An inherent characteristic of a coil spring when mounted co-axially around the damper of a vehicle with fixed position spring perches is that it will generate a lateral load due to its not being able to distribute load forces evenly around the face of its end coils. This lateral loading manifests itself as a bending load in such coil over applications, and results in greatly increased frictional forces within the damper.

In vehicle applications such as racing cars, this extra friction engenders lowered tire grip levels, and higher tire wear.

The American racing car constructor Indianapolis Competition Products first became aware of this problem in the early ’90’s while trying to solve some handling problems with its Citation Formula Ford cars. It’s early efforts focused on purely mechanical devices and met with mixed results. In the late 1990s the company developed a hydraulic device but progress with this was hindered partially because of the lack of the necessary test equipment to properly quantify results from design changes.

By chance one of ICP’s customers had the necessary connections that would resolve this. ICP vice president Richard Pare explains: “John LaRue who was racing one of the Citation Formula Ford cars that my company had built happened to be an old friend of Kelly Falls who is the General Manager spring manufacturer Hyperco. It turned out that teams had complained to Hyperco about the problem separately from the work we had been doing but in the same sort of time frame. Hyperco had done its own R&D program for a re-design of the spring to see if they could reduce the side loads but the results were inconclusive. I asked John to see if Kelly would like to try out my device if they had a suitable machine to test them and they did.”

Soon after an early version of ICP’s hydraulic device was tested by Hyperco on their ultra high quality spring rate and load test scale, which charts axial load as well as longitudinal load. The results were startling. In some configurations, 98% of the lateral forces were eliminated. An agreement was reached for the two companies to jointly develop and promote the perches, with Hyperco providing the marketing expertise, and ICP providing the design and manufacturing.

Like so many good inventions the HCD (Hydraulic Coupling Device) is simple in design and operation. Essentially it of consists of two circular components – the perch (effectively the piston) and a body (effectively the cylinder) that are sealed to each other with o-rings, and the resultant cavity filled with a hydraulic fluid.

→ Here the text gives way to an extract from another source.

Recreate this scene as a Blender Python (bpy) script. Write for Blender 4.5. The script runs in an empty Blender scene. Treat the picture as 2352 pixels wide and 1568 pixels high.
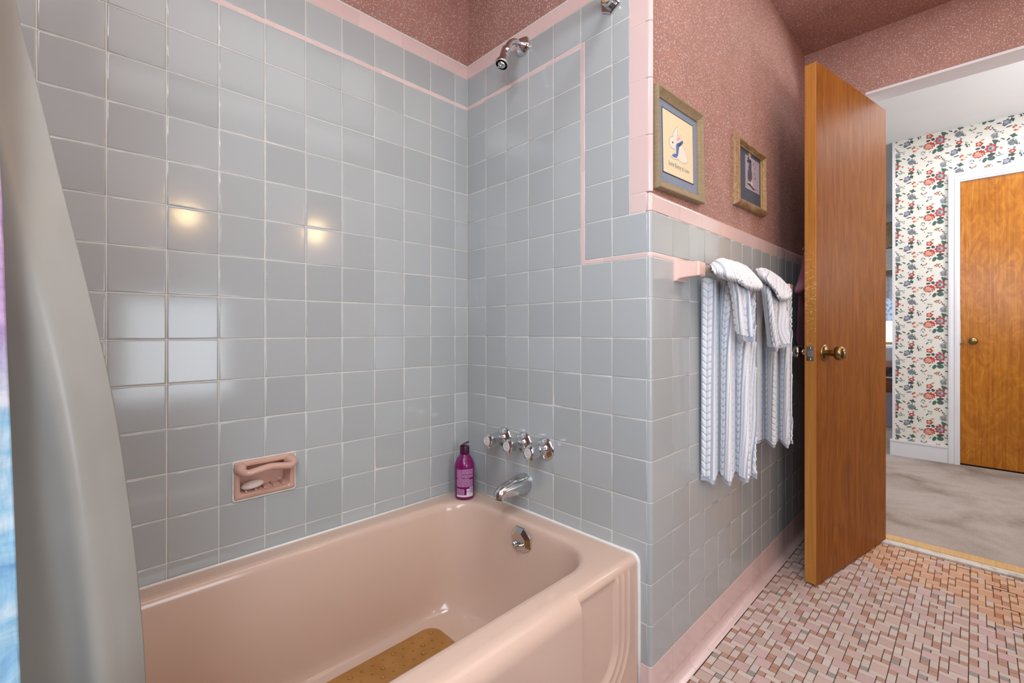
import bpy, bmesh, math, random
import numpy as np
from mathutils import Matrix, Vector
random.seed(7); np.random.seed(7)
PI = math.pi
COL = bpy.context.scene.collection
SC = bpy.context.scene

# ------------------------------------------------------------------ camera, light, exposure
P = 0.1095                       # wall tile pitch (4 1/4 in tile and its joint)
FPX, CX, CY, YAW = 1036.9, 1176.0, 757.67, 0.7983
CAM = np.array([-1.10125, -1.37898, 1.01177])
W = 7.1096 * P                   # depth of the tub alcove, wainscot wall stands at Y = -W
Z0 = 9.03 * P                    # height of tile course 0
YW = -W + .015                   # wallpaper plane above the wainscot
XD = 1.618                       # door wall plane
ZC = 2.432                       # ceiling
XH = 3.65                        # hall wall plane

cam = bpy.data.objects.new('camera', bpy.data.cameras.new('camera')); COL.objects.link(cam)
cam.location = CAM.tolist(); cam.rotation_euler = (PI/2, 0, YAW - PI/2)
cam.data.sensor_width = 36; cam.data.lens = FPX/2352*36
cam.data.shift_y = -(784-CY)/2352; cam.data.clip_start = .02
SC.camera = cam
SC.view_settings.view_transform = 'Standard'
try: SC.view_settings.look = 'None'
except Exception: pass
SC.view_settings.gamma = 1; SC.view_settings.use_curve_mapping = False
SC.view_settings.exposure = 0.0

wd = bpy.data.worlds.new('world'); SC.world = wd; wd.use_nodes = True
wb = wd.node_tree.nodes['Background']; wb.inputs[0].default_value = (.80, .90, 1, 1); wb.inputs[1].default_value = 1.6

def area(name, loc, aim, sx, sy, power, col, spread=None):
    d = bpy.data.lights.new(name, 'AREA'); d.shape = 'RECTANGLE'; d.size = sx; d.size_y = sy
    d.energy = power; d.color = col
    if spread: d.spread = spread
    o = bpy.data.objects.new(name, d); COL.objects.link(o); o.location = loc
    o.rotation_euler = (Vector(aim)-Vector(loc)).to_track_quat('-Z', 'Y').to_euler()
    return o
# daylight through the bathroom window opposite the tub, and added fill lights over the bathroom, hall and bedroom
area('window_daylight', (-.62, -2.13, .90), (-.62, 0, .90), .50, .62, 6.5, (.84, .92, 1))
area('west_window_daylight', (-1.50, -1.45, 1.55), (0, -1.0, 1.1), .9, .9, 32.0, (.76, .88, 1))
area('bath_ceiling_fill', (-1.34, -1.02, 2.40), (-1.1, -1.10, 0), .30, .50, 10.5, (.96, .98, 1))  # added fill light without a fixture, set clear of the tile reflections
area('bath_wide_fill', (.2, -1.5, 2.42), (.2, -1.5, 0), 2.4, 1.1, 14.5, (.98, .97, .96))  # added wide fill, stands in for light bounced off the ceiling
area('hall_down_fill', (2.7, -1.7, 2.50), (2.7, -1.7, 0), 1.2, 1.6, 21.0, (.98, .98, 1))  # added downward fill to light the hall, no fixture modelled
area('hall_up_fill', (2.6, -2.7, 1.5), (2.5, -1.6, 2.5), .5, .5, 26.0, (.97, .98, 1))  # added upward fill that brightens the hall ceiling
area('bedroom_fill', (4.9, .3, 2.45), (4.9, .3, 0), 1.2, 1.2, 24.0, (.95, .97, 1))  # added fill that brightens the far bedroom

# ------------------------------------------------------------------ helpers
FW = np.array([math.cos(YAW), math.sin(YAW), 0]); RT = np.array([math.sin(YAW), -math.cos(YAW), 0])
def at(x, y, ax, v):
    """point of the photograph's pixel (x, y) on the world plane axis ax = v (used to measure the room)"""
    d = FW + RT*((x-CX)/FPX) - np.array([0, 0, 1.])*((y-CY)/FPX)
    t = (v-CAM[ax])/d[ax]
    return CAM + t*d

def link(o, parent=None):
    COL.objects.link(o)
    if parent is not None: o.parent = parent
    return o
def tag(o, label=None, cat=None, group=None, kind=None):
    if label: o['label'] = label
    if cat: o['category'] = cat
    if group: o['group'] = group
    if kind: o['kind'] = kind
    return o
def empty(name, label, cat, loc=(0, 0, 0), group=None):
    o = bpy.data.objects.new(name, None); o.empty_display_size = .05
    link(o); o.location = loc
    return tag(o, label, cat, group)
def mk(name, verts, faces, mats, parent=None, smooth=True, fm=None, loc=None):
    me = bpy.data.meshes.new(name)
    me.from_pydata([tuple(map(float, v)) for v in verts], [], [tuple(map(int, f)) for f in faces])
    if not isinstance(mats, (list, tuple)): mats = [mats]
    for m in mats: me.materials.append(m)
    if fm is not None: me.polygons.foreach_set('material_index', np.array(fm, dtype=np.int32))
    me.polygons.foreach_set('use_smooth', np.full(len(me.polygons), bool(smooth)))
    me.update()
    o = bpy.data.objects.new(name, me)
    if loc is not None: o.location = loc
    return link(o, parent)
class MB:
    def __init__(s): s.v = []; s.f = []; s.m = []
    def add(s, vs, fs, m=0):
        n = len(s.v); s.v += [tuple(v) for v in vs]; s.f += [tuple(i+n for i in f) for f in fs]; s.m += [m]*len(fs)
        return s
    def box(s, x0, x1, y0, y1, z0, z1, m=0):
        vs = [(x0,y0,z0),(x1,y0,z0),(x1,y1,z0),(x0,y1,z0),(x0,y0,z1),(x1,y0,z1),(x1,y1,z1),(x0,y1,z1)]
        return s.add(vs, [(0,3,2,1),(4,5,6,7),(0,1,5,4),(1,2,6,5),(2,3,7,6),(3,0,4,7)], m)
    def tube(s, pts, rad, n=16, m=0, cap=True, up=(0,0,1), sq=None):
        pts = [Vector(p) for p in pts]; rad = rad if hasattr(rad, '__len__') else [rad]*len(pts)
        vs, fs = [], []; u = None
        for i, p in enumerate(pts):
            t = (pts[min(i+1, len(pts)-1)]-pts[max(i-1, 0)]).normalized()
            if u is None:
                u = Vector(up).cross(t)
                if u.length < 1e-4: u = Vector((1, 0, 0)).cross(t)
            u = (u - t*u.dot(t)).normalized(); w = t.cross(u)
            for k in range(n):
                a = 2*PI*k/n
                c, d = math.cos(a), math.sin(a)
                if sq:
                    c = math.copysign(abs(c)**sq, c); d = math.copysign(abs(d)**sq, d)
                vs.append(p + (u*c + w*d)*rad[i])
        for i in range(len(pts)-1):
            for k in range(n):
                k2 = (k+1) % n
                fs.append((i*n+k, i*n+k2, (i+1)*n+k2, (i+1)*n+k))
        if cap:
            fs.append(tuple(range(n-1, -1, -1))); b = (len(pts)-1)*n; fs.append(tuple(range(b, b+n)))
        return s.add(vs, fs, m)
    def lathe(s, prof, origin, axis, n=32, m=0, lobes=None):
        """prof: (r, h) pairs along axis from origin; lobes: fn(angle, h) -> radius factor"""
        ax = Vector(axis).normalized(); u = ax.orthogonal().normalized(); w = ax.cross(u); o = Vector(origin)
        vs, fs = [], []
        for r, h in prof:
            for k in range(n):
                a = 2*PI*k/n; q = r*(lobes(a, h) if lobes else 1)
                vs.append(o + ax*h + (u*math.cos(a)+w*math.sin(a))*q)
        for i in range(len(prof)-1):
            for k in range(n):
                k2 = (k+1) % n
                fs.append((i*n+k, i*n+k2, (i+1)*n+k2, (i+1)*n+k))
        fs.append(tuple(range(n-1, -1, -1))); b = (len(prof)-1)*n; fs.append(tuple(range(b, b+n)))
        return s.add(vs, fs, m)
    def obj(s, name, mats, parent=None, smooth=True, sharp=None):
        o = mk(name, s.v, s.f, mats, parent, smooth, s.m)
        if sharp is not None:
            try: o.data.set_sharp_from_angle(angle=math.radians(sharp))
            except Exception: pass
        return o
def bevel(o, w=.003, seg=2):
    m = o.modifiers.new('bevel', 'BEVEL'); m.width = w; m.segments = seg; m.limit_method = 'ANGLE'; m.angle_limit = math.radians(40)
    return o

# ------------------------------------------------------------------ materials
def srgb(r, g, b):
    f = lambda c: ((c/255+.055)/1.055)**2.4 if c > 10 else c/255/12.92
    return (f(r), f(g), f(b), 1)
class M:
    def __init__(s, name, col=(.5,.5,.5,1), rough=.5, metal=0, spec=.5):
        s.m = bpy.data.materials.new(name); s.m.use_nodes = True; s.t = s.m.node_tree
        s.b = s.t.nodes['Principled BSDF']
        s.b.inputs['Base Color'].default_value = col; s.b.inputs['Roughness'].default_value = rough
        s.b.inputs['Metallic'].default_value = metal; s.b.inputs['Specular IOR Level'].default_value = spec
    def n(s, typ, **kw):
        x = s.t.nodes.new(typ)
        for k, v in kw.items():
            if k.startswith('i_'):
                key = k[2:]; x.inputs[int(key) if key.isdigit() else key].default_value = v
            else: setattr(x, k, v)
        return x
    def l(s, a, b): s.t.links.new(a, b); return s
    def coord(s, scale=(1,1,1), kind='Object', rot=(0,0,0)):
        c = s.n('ShaderNodeTexCoord'); mp = s.n('ShaderNodeMapping'); mp.inputs['Scale'].default_value = scale; mp.inputs['Rotation'].default_value = rot
        s.l(c.outputs[kind], mp.inputs[0]); return mp.outputs[0]
    def noise(s, co, scale, detail=4, rough=.55, dist=0):
        x = s.n('ShaderNodeTexNoise', i_Scale=scale, i_Detail=detail, i_Roughness=rough, i_Distortion=dist); s.l(co, x.inputs['Vector']); return x.outputs['Fac']
    def ramp(s, fac, stops, interp='LINEAR'):
        r = s.n('ShaderNodeValToRGB'); e = r.color_ramp.elements; r.color_ramp.interpolation = interp
        while len(e) < len(stops): e.new(.5)
        for i, (p, c) in enumerate(stops): e[i].position = p; e[i].color = c
        s.l(fac, r.inputs[0]); return r.outputs[0]
    def math(s, op, a, b=None, c=None):
        x = s.n('ShaderNodeMath', operation=op)
        for i, v in enumerate((a, b, c)):
            if v is None: continue
            if isinstance(v, (int, float)): x.inputs[i].default_value = v
            else: s.l(v, x.inputs[i])
        return x.outputs[0]
    def mix(s, fac, a, b, blend='MIX'):
        x = s.n('ShaderNodeMix', data_type='RGBA', blend_type=blend)
        for i, v in ((0, fac), (6, a), (7, b)):
            if isinstance(v, (int, float)): x.inputs[i].default_value = v
            elif isinstance(v, tuple): x.inputs[i].default_value = v
            else: s.l(v, x.inputs[i])
        return x.outputs[2]
    def base(s, c): s.l(c, s.b.inputs['Base Color']); return s
    def bump(s, h, strength=.3, dist=.002):
        x = s.n('ShaderNodeBump', i_Strength=strength, i_Distance=dist); s.l(h, x.inputs['Height']); s.l(x.outputs[0], s.b.inputs['Normal']); return s
    def objrand(s): return s.n('ShaderNodeObjectInfo').outputs['Random']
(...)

So how does it work? Richard Pare explains: “Careful shaping of the sealing walls of both components allows the perch to tilt which allows the end of the coil to tilt – to become ‘unsquare’ to the axis of the spring. The reason it needs to do that to centre the load is that this is the only way you can get an even force around the face of the end coil of the spring. If you think of the end of the spring as a cantilever, the pivot point is where the end coil closes – where the wire comes back and touches itself. That is the point at which the load is first applied to the spring perch. The purpose of the device is to get the load to distribute itself around the full face of that end coil. Because that end coil is not infinitely stiff, as it accepts the load it has to flex. It’s like putting a load out on the unsupported end of a diving board, the diving board will flex. That’s really all the device does, it allows the end coil to tilt so that the load is evenly spread around its face. In doing that it automatically centers the load at the centerline of the spring and damper unit.

There is a back up to that tilting in the hydraulic element of the device. Because there is hydraulic pressure in a circle, that internal pressure is equal everywhere. That hydraulic pressure is what transfers the load from the part of the device that the spring sits on to the part of the device that is physically attached to the damper. Because that hydraulic pressure is uniformly distributed in a circle and centered on the shaft or body of the damper, it also acts as a correcting force. Achieving perfect mechanical efficiency is only prevented by the residual friction between the seals and the device walls.

Versions of the device are available for use with most widely used damper models and custom made versions for specific applications can be supplied. Although the HCD was first shown in public at the Performance Racing Industry Show in Indianapolis in December 2002, it has already made inroads a number of racing categories around the world. It has been adopted by the majority of Indy Racing League teams and is used by winning teams in the CART Champ car, Toyota Atlantic, Trans-Am, Formula Ford, Sprint Car, Midget, Late Model Cars (Dirt & Pavement), motorcycle road racing teams, Moto Cross Racing and Snowmobile Racing. Essentially all categories running a coil over shock spring assembly will benefit from the hydraulic load centering perch.

New for 2003 is a driver-controlled ride height/wedge adjusting system incorporating HCD technology. This comprises two hydraulic weight jackers with the HCDs as integral components and actuators slaved to a single, “neutral force” driver control. The control system allows both springs to be raised or lowered equally for ride height control, or for just one spring to be changed for wedge (diagonal weight) control. Control of the first iteration of the system is via turn-knob screw pistons with air pressure counterbalance. (The “neutral force” counterbalance being necessary to lower adjuster friction levels for minimal driver effort). Two knobs are employed – one for dual spring control, and one for single spring control. A lever action control system is currently undergoing final development, and is expected to be available shortly.